Serving Clovis, Portales and the Surrounding Communities
An event popular in the late 1930s through the mid-’40s would never have happened in more recent times. Once a year, in the late spring, Clovis High School Principal R. E. Marshall would let school out for tree fights in front of the high school building at Seventh and Main.
It was dangerous and a lot of students got hurt, but to my knowledge no one ever filed a lawsuit.
The object of the game was for one team to take the “fight flag” from the other team.
CHS graduate Don Crook first told me about the tree fights. Then a package arrived earlier this year at the CHS library from Virgil McMillen, a 1943 graduate. In it was a brief letter and a 1943 tree fight flag, a pennant 18 inches long made of purple silk, but now faded to an ugly brown.
CHS librarian Nedra Isabell shared the letter and the flag with me. This is what McMillen, now living in Chowchilla, Calif., wrote:
“Here's the flag. I believe this was the last tree fight. I have had it for almost 60 years. I really don’t have too much love for Clovis High School because if you check the 1943 yearbook they listed me as ‘Virginia.’ The flag is faded, but at 77, I am too.”
Then I ran into Gerald “Shorty” Gunnels, a ’45 CHS graduate, who gave me his version of the CHS tree fights:
He said the tree fights took place in late spring. On each side of the wide sidewalk leading to the front door of the high school were two big trees, and no grass growing in the school front yard. Students would take two fire hoses, which were connected to the school hallways upstairs, and open windows on either side of the front door. Then they turned the water on and “sprayed any and everybody,” Gunnels said.
The main purpose of the water was to create mud around the trees. Seniors with fight flags would go up in the trees and protect the flags from sophomores and juniors. If one of the undergraduates took the flag away from the senior, his class won the tree fight.
“I remember Brusier (Jerry) Nuzum, a 1941 Wildcat football senior fullback, wearing football cleats up in one of those trees,” Gunnels said. “What a fight they would have getting his fight flag!”

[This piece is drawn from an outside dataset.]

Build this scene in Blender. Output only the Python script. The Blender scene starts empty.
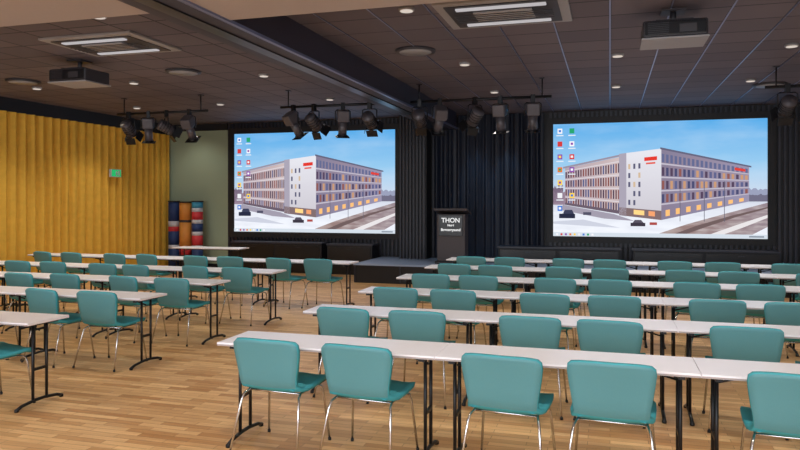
import bpy, bmesh, math, random
from mathutils import Vector, Matrix
random.seed(7)
S=bpy.context.scene
S.view_settings.view_transform='Standard'
S.view_settings.look='None'
COL=bpy.context.scene.collection

def lin(c):
    c=c/255.0
    return c/12.92 if c<=0.04045 else ((c+0.055)/1.055)**2.4
def rgb(r,g,b): return (lin(r),lin(g),lin(b),1)

def mat(name,col,rough=0.6,metal=0.0,emit=0,noise=0.0,nscale=30,bump=0.0,spec=0.5):
    m=bpy.data.materials.new(name); m.use_nodes=True
    nt=m.node_tree; b=nt.nodes['Principled BSDF']
    b.inputs['Base Color'].default_value=col
    b.inputs['Roughness'].default_value=rough
    b.inputs['Metallic'].default_value=metal
    b.inputs['Specular IOR Level'].default_value=spec
    if emit:
        b.inputs['Emission Color'].default_value=col
        b.inputs['Emission Strength'].default_value=emit
    if noise or bump:
        tc=nt.nodes.new('ShaderNodeTexCoord'); n=nt.nodes.new('ShaderNodeTexNoise')
        n.inputs['Scale'].default_value=nscale; n.inputs['Detail'].default_value=4
        nt.links.new(tc.outputs['Object'],n.inputs['Vector'])
        if noise:
            mx=nt.nodes.new('ShaderNodeMix'); mx.data_type='RGBA'
            mx.inputs[6].default_value=tuple(c*(1-noise) for c in col[:3])+(1,)
            mx.inputs[7].default_value=tuple(min(1,c*(1+noise)) for c in col[:3])+(1,)
            nt.links.new(n.outputs['Fac'],mx.inputs[0]); nt.links.new(mx.outputs[2],b.inputs['Base Color'])
        if bump:
            bp=nt.nodes.new('ShaderNodeBump'); bp.inputs['Strength'].default_value=bump
            nt.links.new(n.outputs['Fac'],bp.inputs['Height']); nt.links.new(bp.outputs['Normal'],b.inputs['Normal'])
    return m
def emat(name,col,s=1.0):
    m=bpy.data.materials.new(name); m.use_nodes=True
    nt=m.node_tree; nt.nodes.clear()
    e=nt.nodes.new('ShaderNodeEmission'); o=nt.nodes.new('ShaderNodeOutputMaterial')
    e.inputs[0].default_value=col; e.inputs[1].default_value=s
    nt.links.new(e.outputs[0],o.inputs[0]); return m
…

O. T. Rozzell, who was a senior in 1943, said a typical tree fight would begin with a signal from Marshall or Coach Rock Staubus. Then a senior went through the mud to the tree. With help from other seniors, he would be hoisted up into the tree.
“The first tree limbs were about nine feet above the ground,” Rozzell said. “There apparently were no holds barred. They wore T-shirts and old trousers and were encouraged by all the yelling from the students.”
Rozzell and Mary Lee Neff, another CHS graduate, said they think the trees were maple, with slick barks on the trunks, making it harder to get up in the tree.
Rozzell said some tree fights were different than the traditional. Sometimes flags representing the seniors, juniors, and sophomores would be placed at the top of a tree, then students would try to be first to get their class flag. The winner would toss the other two class flags to the ground.
“What a tangled mess that was with all three classes trying at the same time to get their man up that tree,” Rozzell said.
He said 15 to 20 students from each class participated in those tree fights.
Principal Marshall is credited with the tree-fight idea. He got Coach Staubus to help him. Marshall was a big believer in physical fitness. He was a U.S. Army champion boxer during World War I. There are many stories about him keeping his football team strong by recruiting out-of-school athletes from Texas.
Marshall Auditorium was named for him.
Marshall had the longest tenure as a principal at CHS. He became principal in 1923 and in 1945 became superintendent when James Bickley retired.
Marshall retired in 1954, went back to his home state of Tennessee, raised coon dogs and died in 1975 of leukemia.
Don McAlavy is a history buff who lives in Clovis.